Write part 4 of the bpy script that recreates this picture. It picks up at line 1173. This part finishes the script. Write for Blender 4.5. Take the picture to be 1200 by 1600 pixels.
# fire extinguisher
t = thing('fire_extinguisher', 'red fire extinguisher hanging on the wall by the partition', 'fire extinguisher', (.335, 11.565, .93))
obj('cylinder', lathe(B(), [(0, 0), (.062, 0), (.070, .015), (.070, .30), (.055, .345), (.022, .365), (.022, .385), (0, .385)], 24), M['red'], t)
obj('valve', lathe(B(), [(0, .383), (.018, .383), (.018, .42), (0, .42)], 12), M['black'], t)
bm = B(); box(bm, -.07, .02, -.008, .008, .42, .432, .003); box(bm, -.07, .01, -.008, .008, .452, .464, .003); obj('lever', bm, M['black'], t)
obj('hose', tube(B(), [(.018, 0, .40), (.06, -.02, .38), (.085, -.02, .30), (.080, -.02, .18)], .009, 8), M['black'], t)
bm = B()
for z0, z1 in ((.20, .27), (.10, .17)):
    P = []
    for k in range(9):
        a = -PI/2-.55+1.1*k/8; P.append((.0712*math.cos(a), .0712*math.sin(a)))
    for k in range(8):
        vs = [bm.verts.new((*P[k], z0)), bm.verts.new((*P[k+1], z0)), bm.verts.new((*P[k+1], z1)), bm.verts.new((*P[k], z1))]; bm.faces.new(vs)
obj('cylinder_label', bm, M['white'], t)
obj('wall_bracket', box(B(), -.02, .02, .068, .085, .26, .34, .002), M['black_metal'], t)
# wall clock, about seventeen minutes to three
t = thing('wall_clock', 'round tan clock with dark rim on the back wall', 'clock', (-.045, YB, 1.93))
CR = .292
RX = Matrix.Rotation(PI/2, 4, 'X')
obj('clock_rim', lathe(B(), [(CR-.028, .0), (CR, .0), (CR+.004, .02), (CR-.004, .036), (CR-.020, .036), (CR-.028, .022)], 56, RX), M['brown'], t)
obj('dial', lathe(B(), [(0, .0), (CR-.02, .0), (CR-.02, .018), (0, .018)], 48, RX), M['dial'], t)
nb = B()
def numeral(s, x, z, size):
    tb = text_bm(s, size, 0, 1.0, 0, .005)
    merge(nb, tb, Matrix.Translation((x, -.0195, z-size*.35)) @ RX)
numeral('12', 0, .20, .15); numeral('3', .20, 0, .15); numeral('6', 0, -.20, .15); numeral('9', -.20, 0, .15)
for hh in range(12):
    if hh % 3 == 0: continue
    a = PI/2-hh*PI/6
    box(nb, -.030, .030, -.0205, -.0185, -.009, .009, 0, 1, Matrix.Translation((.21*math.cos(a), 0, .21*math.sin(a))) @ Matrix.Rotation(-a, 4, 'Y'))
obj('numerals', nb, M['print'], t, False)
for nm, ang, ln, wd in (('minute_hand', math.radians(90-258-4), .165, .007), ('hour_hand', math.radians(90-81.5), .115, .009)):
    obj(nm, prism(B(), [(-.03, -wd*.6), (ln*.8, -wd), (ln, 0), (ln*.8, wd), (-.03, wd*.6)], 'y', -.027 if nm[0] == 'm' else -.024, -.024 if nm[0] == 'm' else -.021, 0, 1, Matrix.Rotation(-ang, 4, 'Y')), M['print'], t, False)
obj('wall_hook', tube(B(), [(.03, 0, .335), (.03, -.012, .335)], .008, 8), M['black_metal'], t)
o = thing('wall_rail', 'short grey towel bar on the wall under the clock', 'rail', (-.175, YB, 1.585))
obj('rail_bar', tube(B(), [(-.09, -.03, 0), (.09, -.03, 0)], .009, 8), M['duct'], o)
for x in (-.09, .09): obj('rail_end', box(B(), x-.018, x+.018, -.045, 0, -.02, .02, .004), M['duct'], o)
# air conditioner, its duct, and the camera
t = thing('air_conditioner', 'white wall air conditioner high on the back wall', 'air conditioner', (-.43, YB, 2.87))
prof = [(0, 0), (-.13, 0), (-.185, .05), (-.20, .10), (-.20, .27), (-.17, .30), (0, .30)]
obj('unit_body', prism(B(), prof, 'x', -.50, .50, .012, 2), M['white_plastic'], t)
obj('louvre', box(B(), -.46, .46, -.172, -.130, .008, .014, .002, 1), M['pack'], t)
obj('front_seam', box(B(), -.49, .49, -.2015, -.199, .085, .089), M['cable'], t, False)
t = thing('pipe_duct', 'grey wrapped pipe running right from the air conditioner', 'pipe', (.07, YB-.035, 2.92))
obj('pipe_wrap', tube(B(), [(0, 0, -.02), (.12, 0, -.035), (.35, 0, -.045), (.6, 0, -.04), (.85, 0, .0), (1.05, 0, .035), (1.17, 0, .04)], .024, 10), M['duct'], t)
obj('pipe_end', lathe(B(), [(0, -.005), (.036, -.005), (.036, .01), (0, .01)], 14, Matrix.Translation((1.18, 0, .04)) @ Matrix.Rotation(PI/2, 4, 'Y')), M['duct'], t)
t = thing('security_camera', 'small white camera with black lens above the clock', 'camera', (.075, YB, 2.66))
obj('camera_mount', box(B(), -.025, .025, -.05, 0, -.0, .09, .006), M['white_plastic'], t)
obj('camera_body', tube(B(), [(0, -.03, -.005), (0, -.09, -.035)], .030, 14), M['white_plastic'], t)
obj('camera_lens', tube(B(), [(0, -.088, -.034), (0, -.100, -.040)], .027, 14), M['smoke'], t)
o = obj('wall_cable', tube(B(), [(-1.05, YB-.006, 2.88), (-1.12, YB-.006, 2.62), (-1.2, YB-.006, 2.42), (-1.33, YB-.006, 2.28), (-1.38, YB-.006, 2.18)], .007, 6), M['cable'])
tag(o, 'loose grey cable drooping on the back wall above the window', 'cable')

**Exercise goal:** Give the data again, exactly as it stands.

**Answer to the exercise:**
Write part 4 of the bpy script that recreates this picture. It picks up at line 1173. This part finishes the script. Write for Blender 4.5. Take the picture to be 1200 by 1600 pixels.
# fire extinguisher
t = thing('fire_extinguisher', 'red fire extinguisher hanging on the wall by the partition', 'fire extinguisher', (.335, 11.565, .93))
obj('cylinder', lathe(B(), [(0, 0), (.062, 0), (.070, .015), (.070, .30), (.055, .345), (.022, .365), (.022, .385), (0, .385)], 24), M['red'], t)
obj('valve', lathe(B(), [(0, .383), (.018, .383), (.018, .42), (0, .42)], 12), M['black'], t)
bm = B(); box(bm, -.07, .02, -.008, .008, .42, .432, .003); box(bm, -.07, .01, -.008, .008, .452, .464, .003); obj('lever', bm, M['black'], t)
obj('hose', tube(B(), [(.018, 0, .40), (.06, -.02, .38), (.085, -.02, .30), (.080, -.02, .18)], .009, 8), M['black'], t)
bm = B()
for z0, z1 in ((.20, .27), (.10, .17)):
    P = []
    for k in range(9):
        a = -PI/2-.55+1.1*k/8; P.append((.0712*math.cos(a), .0712*math.sin(a)))
    for k in range(8):
        vs = [bm.verts.new((*P[k], z0)), bm.verts.new((*P[k+1], z0)), bm.verts.new((*P[k+1], z1)), bm.verts.new((*P[k], z1))]; bm.faces.new(vs)
obj('cylinder_label', bm, M['white'], t)
obj('wall_bracket', box(B(), -.02, .02, .068, .085, .26, .34, .002), M['black_metal'], t)
# wall clock, about seventeen minutes to three
t = thing('wall_clock', 'round tan clock with dark rim on the back wall', 'clock', (-.045, YB, 1.93))
CR = .292
RX = Matrix.Rotation(PI/2, 4, 'X')
obj('clock_rim', lathe(B(), [(CR-.028, .0), (CR, .0), (CR+.004, .02), (CR-.004, .036), (CR-.020, .036), (CR-.028, .022)], 56, RX), M['brown'], t)
obj('dial', lathe(B(), [(0, .0), (CR-.02, .0), (CR-.02, .018), (0, .018)], 48, RX), M['dial'], t)
nb = B()
def numeral(s, x, z, size):
    tb = text_bm(s, size, 0, 1.0, 0, .005)
    merge(nb, tb, Matrix.Translation((x, -.0195, z-size*.35)) @ RX)
numeral('12', 0, .20, .15); numeral('3', .20, 0, .15); numeral('6', 0, -.20, .15); numeral('9', -.20, 0, .15)
for hh in range(12):
    if hh % 3 == 0: continue
    a = PI/2-hh*PI/6
    box(nb, -.030, .030, -.0205, -.0185, -.009, .009, 0, 1, Matrix.Translation((.21*math.cos(a), 0, .21*math.sin(a))) @ Matrix.Rotation(-a, 4, 'Y'))
obj('numerals', nb, M['print'], t, False)
for nm, ang, ln, wd in (('minute_hand', math.radians(90-258-4), .165, .007), ('hour_hand', math.radians(90-81.5), .115, .009)):
    obj(nm, prism(B(), [(-.03, -wd*.6), (ln*.8, -wd), (ln, 0), (ln*.8, wd), (-.03, wd*.6)], 'y', -.027 if nm[0] == 'm' else -.024, -.024 if nm[0] == 'm' else -.021, 0, 1, Matrix.Rotation(-ang, 4, 'Y')), M['print'], t, False)
obj('wall_hook', tube(B(), [(.03, 0, .335), (.03, -.012, .335)], .008, 8), M['black_metal'], t)
o = thing('wall_rail', 'short grey towel bar on the wall under the clock', 'rail', (-.175, YB, 1.585))
obj('rail_bar', tube(B(), [(-.09, -.03, 0), (.09, -.03, 0)], .009, 8), M['duct'], o)
for x in (-.09, .09): obj('rail_end', box(B(), x-.018, x+.018, -.045, 0, -.02, .02, .004), M['duct'], o)
# air conditioner, its duct, and the camera
t = thing('air_conditioner', 'white wall air conditioner high on the back wall', 'air conditioner', (-.43, YB, 2.87))
prof = [(0, 0), (-.13, 0), (-.185, .05), (-.20, .10), (-.20, .27), (-.17, .30), (0, .30)]
obj('unit_body', prism(B(), prof, 'x', -.50, .50, .012, 2), M['white_plastic'], t)
obj('louvre', box(B(), -.46, .46, -.172, -.130, .008, .014, .002, 1), M['pack'], t)
obj('front_seam', box(B(), -.49, .49, -.2015, -.199, .085, .089), M['cable'], t, False)
t = thing('pipe_duct', 'grey wrapped pipe running right from the air conditioner', 'pipe', (.07, YB-.035, 2.92))
obj('pipe_wrap', tube(B(), [(0, 0, -.02), (.12, 0, -.035), (.35, 0, -.045), (.6, 0, -.04), (.85, 0, .0), (1.05, 0, .035), (1.17, 0, .04)], .024, 10), M['duct'], t)
obj('pipe_end', lathe(B(), [(0, -.005), (.036, -.005), (.036, .01), (0, .01)], 14, Matrix.Translation((1.18, 0, .04)) @ Matrix.Rotation(PI/2, 4, 'Y')), M['duct'], t)
t = thing('security_camera', 'small white camera with black lens above the clock', 'camera', (.075, YB, 2.66))
obj('camera_mount', box(B(), -.025, .025, -.05, 0, -.0, .09, .006), M['white_plastic'], t)
obj('camera_body', tube(B(), [(0, -.03, -.005), (0, -.09, -.035)], .030, 14), M['white_plastic'], t)
obj('camera_lens', tube(B(), [(0, -.088, -.034), (0, -.100, -.040)], .027, 14), M['smoke'], t)
o = obj('wall_cable', tube(B(), [(-1.05, YB-.006, 2.88), (-1.12, YB-.006, 2.62), (-1.2, YB-.006, 2.42), (-1.33, YB-.006, 2.28), (-1.38, YB-.006, 2.18)], .007, 6), M['cable'])
tag(o, 'loose grey cable drooping on the back wall above the window', 'cable')